Vancouver Symphony Orchestra at the Granada Theatre

Grieg and Prokofiev, with Encores by Brahms and Elfman

Bramwell Tovey led the orchestra and provided witty, insightful commentary on the program.
David Bazemore

The first CAMA concert of 2013 was a crowd-pleaser, with Bramwell Tovey’s dynamic and hard-charging Vancouver Symphony Orchestra (VSO) beautifully complemented on Edvard Grieg’s Piano Concerto in A Minor, Op. 16, by soloist Jon Kimura Parker and stunning on its own in the Symphony No. 5 of Sergei Prokofiev. Things got off to a charming start with Tovey, who can captivate an audience without even raising his baton, who took his time introducing the program. He spoke exceedingly well about the music, leavening his observations with deft and self-aware witticisms. However, despite the maestro’s best efforts to create interest in the opener, it remained relatively undistinguished. The three-part piece called Totem by VSO composer-in-residence Edward Top reaffirmed the sense of cacophonous predictability that keeps newer compositions segregated to the margins of contemporary orchestral programs.

From there, though, the going was much better, as the wonderfully familiar first notes of the Grieg concerto reverberated through the hall. Parker brought a playful, imaginative quality to this workhorse of the repertoire, and he and the orchestra combined to plumb the depths of Grieg’s connections to Beethoven without sacrificing any of his Mozart-like sweetness. The dynamics were excellent, and, when time came for the most delicate notes in the third movement, the audience was entirely rapt. In response to a standing ovation, Parker returned for a brilliant solo encore — Danny Elfman’s The Simpsons Theme. When’s the last time you heard that one played live by a first-rate classical pianist?

After the intermission, the orchestra dove into the sprawling, moody grandeur of the Symphony No. 5 in B-flat Major, Op. 100, of Sergei Prokofiev. This truly great work was written in the Soviet Union during the last year of World War II, and it has the heft and sophistication to lay claim to a very high place in the pantheon of 20th-century symphonies. Dark, massive, and clever, Prokofiev’s fifth compares favorably with those other well-known fifths by Beethoven and Shostakovich. The orchestra remained impressively well synchronized, even in the passages where all hell breaks loose, and the individual soloists, in particular the clarinet and the horn, were outstanding. Percussion also plays a major role in this piece, and the various members of this section each did their job with subtlety and restraint.

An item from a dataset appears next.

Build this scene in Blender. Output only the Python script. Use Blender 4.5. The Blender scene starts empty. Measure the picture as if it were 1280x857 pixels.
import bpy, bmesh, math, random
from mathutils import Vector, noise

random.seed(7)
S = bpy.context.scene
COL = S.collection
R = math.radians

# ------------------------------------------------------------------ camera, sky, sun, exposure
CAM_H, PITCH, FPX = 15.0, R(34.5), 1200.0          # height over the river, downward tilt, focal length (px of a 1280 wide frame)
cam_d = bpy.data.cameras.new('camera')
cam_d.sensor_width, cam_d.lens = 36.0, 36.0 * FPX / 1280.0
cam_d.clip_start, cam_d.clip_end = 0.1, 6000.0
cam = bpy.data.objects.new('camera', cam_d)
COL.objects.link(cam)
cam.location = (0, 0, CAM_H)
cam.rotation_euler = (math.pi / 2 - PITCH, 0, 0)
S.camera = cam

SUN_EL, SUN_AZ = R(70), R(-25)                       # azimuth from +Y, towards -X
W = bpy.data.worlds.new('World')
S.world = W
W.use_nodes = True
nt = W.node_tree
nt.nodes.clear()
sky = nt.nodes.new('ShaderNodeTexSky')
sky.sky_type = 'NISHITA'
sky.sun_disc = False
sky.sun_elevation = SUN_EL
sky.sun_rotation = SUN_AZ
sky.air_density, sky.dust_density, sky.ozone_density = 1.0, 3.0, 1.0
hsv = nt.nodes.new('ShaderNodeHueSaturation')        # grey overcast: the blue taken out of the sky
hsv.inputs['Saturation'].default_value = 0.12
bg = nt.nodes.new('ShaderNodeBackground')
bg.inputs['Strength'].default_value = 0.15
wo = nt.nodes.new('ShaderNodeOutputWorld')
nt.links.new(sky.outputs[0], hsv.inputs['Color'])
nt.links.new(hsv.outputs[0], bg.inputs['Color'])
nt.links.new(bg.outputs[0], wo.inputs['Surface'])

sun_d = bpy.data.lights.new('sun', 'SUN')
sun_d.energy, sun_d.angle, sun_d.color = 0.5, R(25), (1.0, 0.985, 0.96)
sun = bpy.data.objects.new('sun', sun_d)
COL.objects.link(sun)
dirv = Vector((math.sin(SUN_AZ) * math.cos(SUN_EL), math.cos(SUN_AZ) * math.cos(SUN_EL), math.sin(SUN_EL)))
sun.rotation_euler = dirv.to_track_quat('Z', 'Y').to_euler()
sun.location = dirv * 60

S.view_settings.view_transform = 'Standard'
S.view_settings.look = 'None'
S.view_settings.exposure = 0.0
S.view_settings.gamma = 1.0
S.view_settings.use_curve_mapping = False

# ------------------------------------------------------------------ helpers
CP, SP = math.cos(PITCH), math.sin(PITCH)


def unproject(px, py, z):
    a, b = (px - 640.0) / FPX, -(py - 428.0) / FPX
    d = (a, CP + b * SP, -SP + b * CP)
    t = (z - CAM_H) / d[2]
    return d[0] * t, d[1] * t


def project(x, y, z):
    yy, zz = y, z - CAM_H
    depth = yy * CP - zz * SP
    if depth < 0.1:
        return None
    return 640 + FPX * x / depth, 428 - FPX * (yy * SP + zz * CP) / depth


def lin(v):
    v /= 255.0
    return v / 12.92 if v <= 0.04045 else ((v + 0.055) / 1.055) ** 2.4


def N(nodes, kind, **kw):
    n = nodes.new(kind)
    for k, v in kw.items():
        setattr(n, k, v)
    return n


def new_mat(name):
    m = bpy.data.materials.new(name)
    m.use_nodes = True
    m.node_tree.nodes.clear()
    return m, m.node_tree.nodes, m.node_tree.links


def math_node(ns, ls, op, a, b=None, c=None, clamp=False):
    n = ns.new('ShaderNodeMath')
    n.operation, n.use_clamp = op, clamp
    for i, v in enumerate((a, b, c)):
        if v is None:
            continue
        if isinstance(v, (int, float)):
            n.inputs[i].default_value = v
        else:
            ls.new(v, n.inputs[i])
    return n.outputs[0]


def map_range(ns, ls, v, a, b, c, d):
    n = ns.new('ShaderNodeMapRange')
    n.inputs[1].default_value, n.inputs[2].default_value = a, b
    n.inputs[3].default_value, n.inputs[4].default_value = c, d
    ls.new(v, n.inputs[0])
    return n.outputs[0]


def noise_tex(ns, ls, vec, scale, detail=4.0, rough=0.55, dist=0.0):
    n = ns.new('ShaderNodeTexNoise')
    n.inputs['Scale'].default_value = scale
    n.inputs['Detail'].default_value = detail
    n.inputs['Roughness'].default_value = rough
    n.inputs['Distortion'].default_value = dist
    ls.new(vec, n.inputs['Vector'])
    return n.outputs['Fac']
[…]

The perennial question of how to understand a work that was completed by an artist who suffered under the reign of Joseph Stalin is very nearly thrust aside by the opening movement of this symphony, which is perhaps too bracing and lyrical to be corralled by either an accommodationist or a secretly critical bias. Although it is difficult to trust fully the seemingly propagandistic remarks Prokofiev made about this work when it premiered in 1945, there can be no question, hearing it again today, that there is a great optimism being expressed, albeit through the lens of a life stunted and subdued by the heavy weight of Russian politics. The Vancouver Symphony Orchestra under Tovey is one of the world’s most musical orchestras, capable of playing this particular brand of Russian optimism for all it’s worth.